I posted my technical writing resume on Monster.com a couple of weeks ago. I’m looking to work 20 hours a week at most, flex-time and telecommuting preferred. Meanwhile, I’m open to doing freelance writing and editing, as well as more yoga and NLP coaching.

I’d love to teach yoga out of my trailer to individuals or small groups (up to 4 max). I’m putting this out there so if you know anyone in South Austin who’d like a small class with more personal attention, you can refer them to me.

I’m considering teaching a donation-only class on Saturday mornings until the weather gets cold. I plan to check out Searight Park in my neighborhood as a possible location. I have Sun Salutations on my mind!
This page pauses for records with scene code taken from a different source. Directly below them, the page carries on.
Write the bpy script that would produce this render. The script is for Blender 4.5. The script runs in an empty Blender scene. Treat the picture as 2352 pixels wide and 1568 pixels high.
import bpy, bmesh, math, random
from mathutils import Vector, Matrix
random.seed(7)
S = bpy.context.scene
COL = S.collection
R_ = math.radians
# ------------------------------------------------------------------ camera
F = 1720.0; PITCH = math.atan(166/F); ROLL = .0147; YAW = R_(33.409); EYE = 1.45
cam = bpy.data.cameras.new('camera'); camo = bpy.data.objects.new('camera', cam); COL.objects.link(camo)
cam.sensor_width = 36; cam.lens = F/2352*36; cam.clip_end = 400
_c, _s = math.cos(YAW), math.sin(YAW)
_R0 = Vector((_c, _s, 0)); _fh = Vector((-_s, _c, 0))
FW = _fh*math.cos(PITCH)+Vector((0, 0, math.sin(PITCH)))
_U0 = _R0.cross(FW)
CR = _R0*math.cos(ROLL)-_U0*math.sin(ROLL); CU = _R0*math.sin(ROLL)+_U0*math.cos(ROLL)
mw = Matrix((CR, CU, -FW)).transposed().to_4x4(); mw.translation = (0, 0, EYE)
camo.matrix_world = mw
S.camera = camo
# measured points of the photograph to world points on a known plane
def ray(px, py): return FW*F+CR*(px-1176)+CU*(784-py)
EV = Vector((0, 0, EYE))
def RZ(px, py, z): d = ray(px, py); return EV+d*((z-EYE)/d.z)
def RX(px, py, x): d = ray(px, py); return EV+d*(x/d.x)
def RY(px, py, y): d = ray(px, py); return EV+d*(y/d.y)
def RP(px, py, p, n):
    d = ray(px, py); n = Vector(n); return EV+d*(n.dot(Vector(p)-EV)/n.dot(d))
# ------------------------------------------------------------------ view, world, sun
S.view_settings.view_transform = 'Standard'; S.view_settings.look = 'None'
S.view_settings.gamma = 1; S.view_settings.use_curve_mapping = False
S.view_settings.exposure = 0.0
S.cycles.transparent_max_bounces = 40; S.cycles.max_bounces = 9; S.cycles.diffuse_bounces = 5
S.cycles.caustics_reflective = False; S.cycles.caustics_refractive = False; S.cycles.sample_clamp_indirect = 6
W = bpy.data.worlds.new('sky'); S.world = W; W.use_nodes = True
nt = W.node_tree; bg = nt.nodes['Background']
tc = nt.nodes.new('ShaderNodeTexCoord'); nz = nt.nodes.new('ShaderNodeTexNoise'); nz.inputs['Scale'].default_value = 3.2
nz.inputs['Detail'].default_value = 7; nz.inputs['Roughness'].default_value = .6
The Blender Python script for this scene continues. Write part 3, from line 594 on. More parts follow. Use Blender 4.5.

I’ve been attending a weekly class in Anusara yoga at Castle Hill taught by Brigitte Edery or Liz Belile, both great teachers who stimulate and challenge the mind and body. It’s a natural segue from my Iyengar-based training. Love the attention to awareness.

Next week I’m going with Keith Fail into the state prison in Lockhart to teach some basic NLP to women in prison, as part of Truth Be Told‘s Exploring Creativity program. We’ll teach triple description — first, second, and third position, like first, second, and third person in English class, only applying it to your real life. Perceptual flexibility is a fabulous skill to teach, and I’m looking forward to it.

I’m participating in a book group, reading Life in the Labyrinth, by E.J. Gold. This is my first foray into the Gurdjieffian lineage, not counting my longtime interest in the Enneagram. The group has been meeting for a while, and I’m honored to have been invited. We take turns reading aloud, covering a chapter a week, and enjoying some stimulating discussion.

I’ve signed up for a one-day workshop at Lauterstein-Conway later this month on cranio-sacral massage. I’ve mentioned before on this blog that I received CST every month for 2-3 years from Nina Davis. It is a fascinating branch on the massage family tree.

Week after next, I’m trading two hours of Swedish massage, with all the extras, for a two-hour lomi lomi (Hawaiian style) massage with James Moore. Really looking forward to that! I haven’t had a lomi lomi massage yet but have read about the Hawaiian healers who have kept this art alive.

Last, the trailer. I’m working on finding the best weatherstripping for the aluminum jalousie windows — something that will last that I can buy in bulk for the 48 windows, which have had the old, melted weatherstripping painstakingly removed.

Then, I hope to replace the nonworking sliding glass doors at the entry with something that works and build an entry deck. I’ve been using the back door to come and go.

Oh, and I must share this! August 2011 was the hottest month in the hottest year on record in Austin. It was also my first full month of having AC in the trailer. Friends have been telling me about their outrageous electric bills — as much as $400.

My AC ran nearly all day every day in August. I worried about my bill being outrageous.

The August bill was $100. Whew! Jon Esquivel at Austin Star Services did a good job getting a good unit in this trailer. For that I am grateful.

Other tasks coming up include plumbing and wiring my shed for a washer and dryer, getting some good window coverings and installing them, and planting more trees and a fall garden with some edible landscaping.

I am really, really loving my life now and the direction it’s going. It’s scary to make a big change in direction like I did, and it is working out well. Knock wood!